— Required work —
Output the data word for word, dropping every image.

— start —

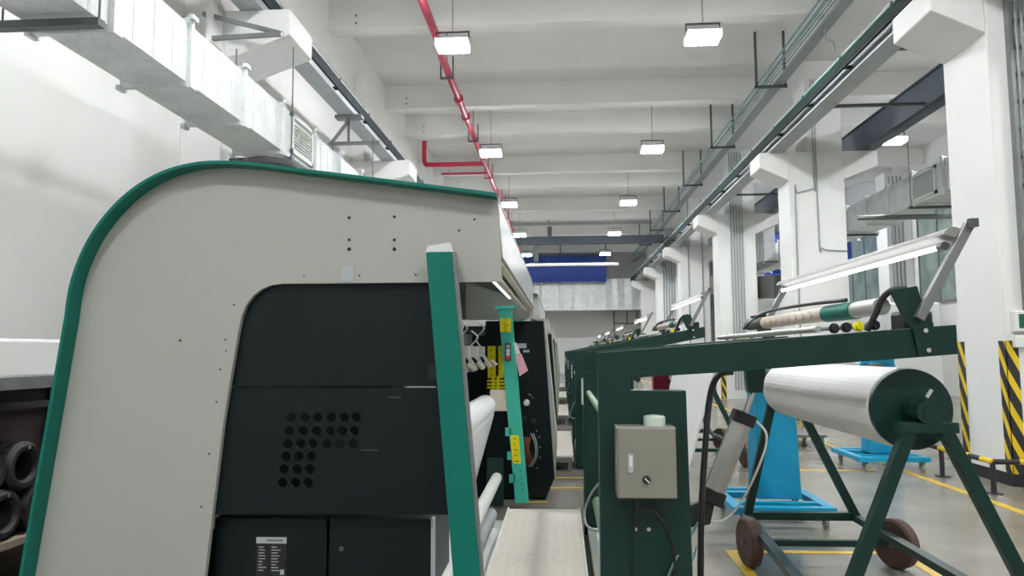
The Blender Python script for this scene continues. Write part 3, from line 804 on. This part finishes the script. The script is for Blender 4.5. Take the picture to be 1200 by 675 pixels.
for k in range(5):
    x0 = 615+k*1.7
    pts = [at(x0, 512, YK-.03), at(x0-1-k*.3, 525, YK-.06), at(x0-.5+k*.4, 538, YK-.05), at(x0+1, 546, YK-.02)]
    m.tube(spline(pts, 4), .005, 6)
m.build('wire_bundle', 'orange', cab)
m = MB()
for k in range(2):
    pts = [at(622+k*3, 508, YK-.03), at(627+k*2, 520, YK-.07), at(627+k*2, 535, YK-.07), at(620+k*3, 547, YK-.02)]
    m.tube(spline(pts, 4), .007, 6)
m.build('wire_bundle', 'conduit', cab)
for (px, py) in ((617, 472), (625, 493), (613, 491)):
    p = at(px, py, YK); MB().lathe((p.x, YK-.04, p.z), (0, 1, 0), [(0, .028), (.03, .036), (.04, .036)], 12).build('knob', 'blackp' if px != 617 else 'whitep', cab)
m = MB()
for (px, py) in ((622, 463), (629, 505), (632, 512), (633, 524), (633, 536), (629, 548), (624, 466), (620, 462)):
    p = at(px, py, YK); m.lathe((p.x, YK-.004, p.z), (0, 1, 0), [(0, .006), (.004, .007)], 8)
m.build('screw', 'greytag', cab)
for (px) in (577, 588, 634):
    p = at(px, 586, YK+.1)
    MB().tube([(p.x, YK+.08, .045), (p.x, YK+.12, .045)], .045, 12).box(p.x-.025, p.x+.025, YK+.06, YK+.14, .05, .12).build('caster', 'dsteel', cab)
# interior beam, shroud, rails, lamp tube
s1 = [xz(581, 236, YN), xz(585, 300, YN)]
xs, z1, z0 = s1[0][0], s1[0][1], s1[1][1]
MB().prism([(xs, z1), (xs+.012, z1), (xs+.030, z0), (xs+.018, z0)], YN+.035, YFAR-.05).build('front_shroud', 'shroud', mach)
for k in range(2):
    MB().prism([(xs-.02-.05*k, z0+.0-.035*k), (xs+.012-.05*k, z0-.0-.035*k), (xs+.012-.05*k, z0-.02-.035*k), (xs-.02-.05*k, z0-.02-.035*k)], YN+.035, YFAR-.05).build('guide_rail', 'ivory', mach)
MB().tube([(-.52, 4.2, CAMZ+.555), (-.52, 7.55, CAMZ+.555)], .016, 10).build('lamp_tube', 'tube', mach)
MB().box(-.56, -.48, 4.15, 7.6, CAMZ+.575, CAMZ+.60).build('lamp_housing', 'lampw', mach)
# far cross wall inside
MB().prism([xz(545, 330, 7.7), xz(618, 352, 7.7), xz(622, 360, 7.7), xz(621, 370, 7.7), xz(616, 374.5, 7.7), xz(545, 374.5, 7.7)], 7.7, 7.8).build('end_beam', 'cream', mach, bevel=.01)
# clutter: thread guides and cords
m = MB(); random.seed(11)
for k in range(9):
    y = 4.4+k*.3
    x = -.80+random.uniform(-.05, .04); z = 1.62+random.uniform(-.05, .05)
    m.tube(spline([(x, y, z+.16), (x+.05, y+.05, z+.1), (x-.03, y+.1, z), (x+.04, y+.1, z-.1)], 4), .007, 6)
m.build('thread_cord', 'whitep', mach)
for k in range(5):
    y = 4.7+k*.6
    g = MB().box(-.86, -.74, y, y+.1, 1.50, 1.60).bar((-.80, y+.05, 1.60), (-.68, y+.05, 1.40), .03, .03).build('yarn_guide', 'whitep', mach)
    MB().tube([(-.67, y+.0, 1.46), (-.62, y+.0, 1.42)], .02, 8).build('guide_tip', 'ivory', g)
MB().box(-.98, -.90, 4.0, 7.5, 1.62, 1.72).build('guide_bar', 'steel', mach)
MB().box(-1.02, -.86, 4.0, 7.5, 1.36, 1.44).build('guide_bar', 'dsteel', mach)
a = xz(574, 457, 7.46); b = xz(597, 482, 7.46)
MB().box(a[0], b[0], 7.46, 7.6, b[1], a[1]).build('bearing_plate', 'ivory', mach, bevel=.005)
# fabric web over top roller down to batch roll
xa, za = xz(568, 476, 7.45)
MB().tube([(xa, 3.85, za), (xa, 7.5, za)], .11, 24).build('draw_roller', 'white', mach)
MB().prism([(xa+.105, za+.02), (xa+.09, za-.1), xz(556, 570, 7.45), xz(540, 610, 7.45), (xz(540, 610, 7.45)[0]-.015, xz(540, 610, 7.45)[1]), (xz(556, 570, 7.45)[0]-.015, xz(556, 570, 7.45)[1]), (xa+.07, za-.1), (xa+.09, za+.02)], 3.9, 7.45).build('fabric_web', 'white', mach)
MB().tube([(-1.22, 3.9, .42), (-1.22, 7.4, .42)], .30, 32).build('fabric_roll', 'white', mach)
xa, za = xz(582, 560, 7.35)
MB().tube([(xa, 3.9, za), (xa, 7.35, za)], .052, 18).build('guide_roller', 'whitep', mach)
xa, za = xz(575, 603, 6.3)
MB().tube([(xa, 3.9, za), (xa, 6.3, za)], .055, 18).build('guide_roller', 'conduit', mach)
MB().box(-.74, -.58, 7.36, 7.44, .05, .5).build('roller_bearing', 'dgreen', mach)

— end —

— Answer to this problem —
The Blender Python script for this scene continues. Write part 3, from line 804 on. This part finishes the script. The script is for Blender 4.5. Take the picture to be 1200 by 675 pixels.
for k in range(5):
    x0 = 615+k*1.7
    pts = [at(x0, 512, YK-.03), at(x0-1-k*.3, 525, YK-.06), at(x0-.5+k*.4, 538, YK-.05), at(x0+1, 546, YK-.02)]
    m.tube(spline(pts, 4), .005, 6)
m.build('wire_bundle', 'orange', cab)
m = MB()
for k in range(2):
    pts = [at(622+k*3, 508, YK-.03), at(627+k*2, 520, YK-.07), at(627+k*2, 535, YK-.07), at(620+k*3, 547, YK-.02)]
    m.tube(spline(pts, 4), .007, 6)
m.build('wire_bundle', 'conduit', cab)
for (px, py) in ((617, 472), (625, 493), (613, 491)):
    p = at(px, py, YK); MB().lathe((p.x, YK-.04, p.z), (0, 1, 0), [(0, .028), (.03, .036), (.04, .036)], 12).build('knob', 'blackp' if px != 617 else 'whitep', cab)
m = MB()
for (px, py) in ((622, 463), (629, 505), (632, 512), (633, 524), (633, 536), (629, 548), (624, 466), (620, 462)):
    p = at(px, py, YK); m.lathe((p.x, YK-.004, p.z), (0, 1, 0), [(0, .006), (.004, .007)], 8)
m.build('screw', 'greytag', cab)
for (px) in (577, 588, 634):
    p = at(px, 586, YK+.1)
    MB().tube([(p.x, YK+.08, .045), (p.x, YK+.12, .045)], .045, 12).box(p.x-.025, p.x+.025, YK+.06, YK+.14, .05, .12).build('caster', 'dsteel', cab)
# interior beam, shroud, rails, lamp tube
s1 = [xz(581, 236, YN), xz(585, 300, YN)]
xs, z1, z0 = s1[0][0], s1[0][1], s1[1][1]
MB().prism([(xs, z1), (xs+.012, z1), (xs+.030, z0), (xs+.018, z0)], YN+.035, YFAR-.05).build('front_shroud', 'shroud', mach)
for k in range(2):
    MB().prism([(xs-.02-.05*k, z0+.0-.035*k), (xs+.012-.05*k, z0-.0-.035*k), (xs+.012-.05*k, z0-.02-.035*k), (xs-.02-.05*k, z0-.02-.035*k)], YN+.035, YFAR-.05).build('guide_rail', 'ivory', mach)
MB().tube([(-.52, 4.2, CAMZ+.555), (-.52, 7.55, CAMZ+.555)], .016, 10).build('lamp_tube', 'tube', mach)
MB().box(-.56, -.48, 4.15, 7.6, CAMZ+.575, CAMZ+.60).build('lamp_housing', 'lampw', mach)
# far cross wall inside
MB().prism([xz(545, 330, 7.7), xz(618, 352, 7.7), xz(622, 360, 7.7), xz(621, 370, 7.7), xz(616, 374.5, 7.7), xz(545, 374.5, 7.7)], 7.7, 7.8).build('end_beam', 'cream', mach, bevel=.01)
# clutter: thread guides and cords
m = MB(); random.seed(11)
for k in range(9):
    y = 4.4+k*.3
    x = -.80+random.uniform(-.05, .04); z = 1.62+random.uniform(-.05, .05)
    m.tube(spline([(x, y, z+.16), (x+.05, y+.05, z+.1), (x-.03, y+.1, z), (x+.04, y+.1, z-.1)], 4), .007, 6)
m.build('thread_cord', 'whitep', mach)
for k in range(5):
    y = 4.7+k*.6
    g = MB().box(-.86, -.74, y, y+.1, 1.50, 1.60).bar((-.80, y+.05, 1.60), (-.68, y+.05, 1.40), .03, .03).build('yarn_guide', 'whitep', mach)
    MB().tube([(-.67, y+.0, 1.46), (-.62, y+.0, 1.42)], .02, 8).build('guide_tip', 'ivory', g)
MB().box(-.98, -.90, 4.0, 7.5, 1.62, 1.72).build('guide_bar', 'steel', mach)
MB().box(-1.02, -.86, 4.0, 7.5, 1.36, 1.44).build('guide_bar', 'dsteel', mach)
a = xz(574, 457, 7.46); b = xz(597, 482, 7.46)
MB().box(a[0], b[0], 7.46, 7.6, b[1], a[1]).build('bearing_plate', 'ivory', mach, bevel=.005)
# fabric web over top roller down to batch roll
xa, za = xz(568, 476, 7.45)
MB().tube([(xa, 3.85, za), (xa, 7.5, za)], .11, 24).build('draw_roller', 'white', mach)
MB().prism([(xa+.105, za+.02), (xa+.09, za-.1), xz(556, 570, 7.45), xz(540, 610, 7.45), (xz(540, 610, 7.45)[0]-.015, xz(540, 610, 7.45)[1]), (xz(556, 570, 7.45)[0]-.015, xz(556, 570, 7.45)[1]), (xa+.07, za-.1), (xa+.09, za+.02)], 3.9, 7.45).build('fabric_web', 'white', mach)
MB().tube([(-1.22, 3.9, .42), (-1.22, 7.4, .42)], .30, 32).build('fabric_roll', 'white', mach)
xa, za = xz(582, 560, 7.35)
MB().tube([(xa, 3.9, za), (xa, 7.35, za)], .052, 18).build('guide_roller', 'whitep', mach)
xa, za = xz(575, 603, 6.3)
MB().tube([(xa, 3.9, za), (xa, 6.3, za)], .055, 18).build('guide_roller', 'conduit', mach)
MB().box(-.74, -.58, 7.36, 7.44, .05, .5).build('roller_bearing', 'dgreen', mach)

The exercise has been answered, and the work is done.